The bridge alone is a very involved step as it has to be fitted exactly to the violin to match the neck angle and curved top plate. And finally the setting of the sound post, by far the easiest step in improving a violin's sound.

Hear Jim Hughes play the violin we've just described here.

We always use the traditional hide glue for all parts so that the pieces can be disassembled in the future for further repairs. It's far more difficult to assemble with hide glue compared to the ease of using modern synthetic glues. But the modern glues don't soften with heat, so when a repair is needed, even more damage is done trying to get them apart.

Instruments get better and become more valuable with age. Hyde glue insures it will be repairable and ever more valuable hundreds of years from now.

So that's a very brief description of how we fine tune a violin here at Rowell & Siders Luthiery. Give me a call if you'd like an evaluation of your violin (or mandolin).

Rowell & Siders Luthiery
Keith Rowell
706-923-0031



Example of Chiladni patterns on a violin back.

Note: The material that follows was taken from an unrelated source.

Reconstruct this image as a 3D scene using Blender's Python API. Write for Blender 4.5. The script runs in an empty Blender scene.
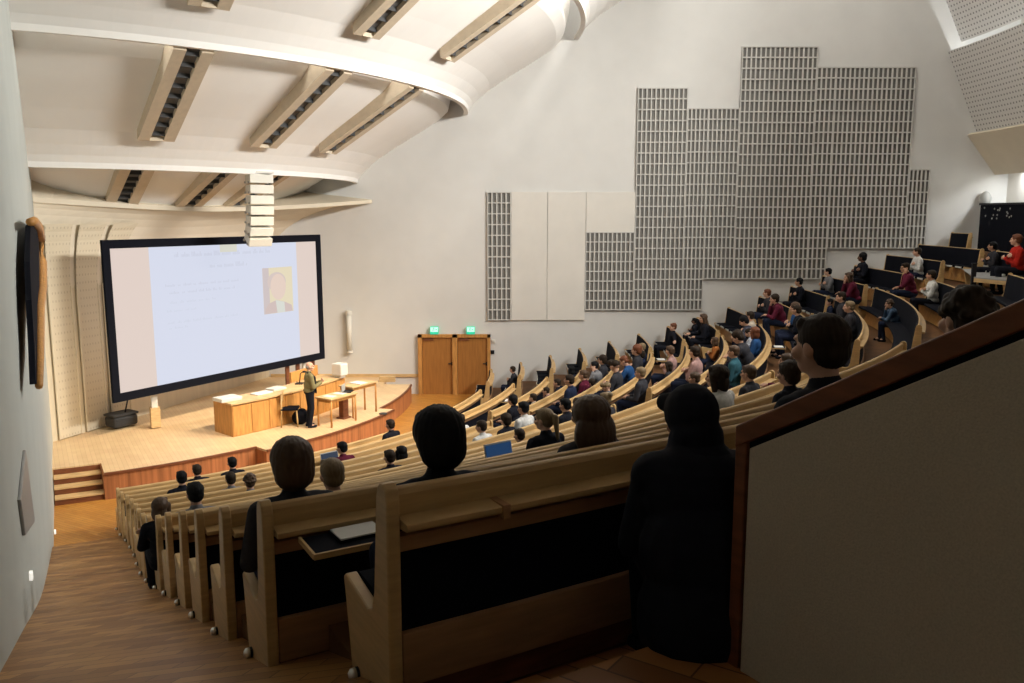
import bpy, bmesh, math, random
from math import sin, cos, tan, radians, degrees, atan2, hypot, pi, sqrt, asin
from mathutils import Vector, Matrix, noise
random.seed(7)
SC = bpy.context.scene
COL = SC.collection

# ------------------------------------------------------------------ hall frame
# camera eye = world origin, +Y is the view azimuth; the hall is a fan about C
F = 850.0
PITCH = math.atan(128 / 850)
CP, SP = cos(PITCH), sin(PITCH)
CX, CY = -13.6, 26.0

def ray(x, y):
    u = (x - 512) / F; v = (341.5 - y) / F
    return Vector((u, CP + v * SP, -SP + v * CP))
def at_z(x, y, z):
    r = ray(x, y); return r * (z / r.z)
def at_y(x, y, Y):
    r = ray(x, y); return r * (Y / r.y)
def at_plane(x, y, p, d):
    """point of the ray on the vertical plane through p (xy) along d (xy)"""
    r = ray(x, y); nx, ny = -d[1], d[0]
    s = (p[0] * nx + p[1] * ny) / (r.x * nx + r.y * ny)
    return r * s
def pol(p):
    return hypot(p[0] - CX, p[1] - CY), degrees(atan2(p[1] - CY, p[0] - CX))
def cart(r, t, z=0.0):
    t = radians(t); return Vector((CX + r * cos(t), CY + r * sin(t), z))

NROW = 16
RK = [12.95 + .946 * k if k <= 7 else 12.95 + .946 * 7 + (k - 7) for k in range(19)]
ZT = [-4.92, -4.71, -4.49, -4.27, -4.05, -3.82, -3.58, -3.3, -2.98, -2.63, -2.3, -1.97, -1.64, -1.3, -.97, -.6, -.22, .18, .6]
FL = [z - .95 for z in ZT]
ENDA = [-60.0, -60.05, -60.05, -60.12, -60.22, -60.4, -60.52, -60.6, -60.62, -60.68, -60.7, -60.76, -60.78, -60.78, -60.32]
YWALL = 27.4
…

For those not yet bored by the subject, here's a little more detail of the most crucial step.

In the Chiladni patterns, mode 2 and mode 5 should ideally be one octave apart and tuned at a particular note (see video). You adjust the notes lower by removing wood, (going higher is not an option, it's a one way street). Let's say the modes are too far apart, you can't raise the lower one, so the upper one has to be lowered to bring them into harmony.

Now in doing so, you want to make sure you don't fall below the ideal set by historic standards. It's not just how much wood is removed either. From where the wood is removed dictates which mode is modified the most. Remove wood from the wrong place and a mode that is already too low becomes even lower (thankfully, the Chiladni patterns exercise defines these areas pretty well).

Once you've mastered how to achieve these goals, the fine art is to discern what a violin needs and the least invasive way to achieve it.

All of this however doesn't even begin to scratch the surface of the long standing debate of 440hz vs 432hz historical orchestral standard for the note "A". Some subjective judgement is required.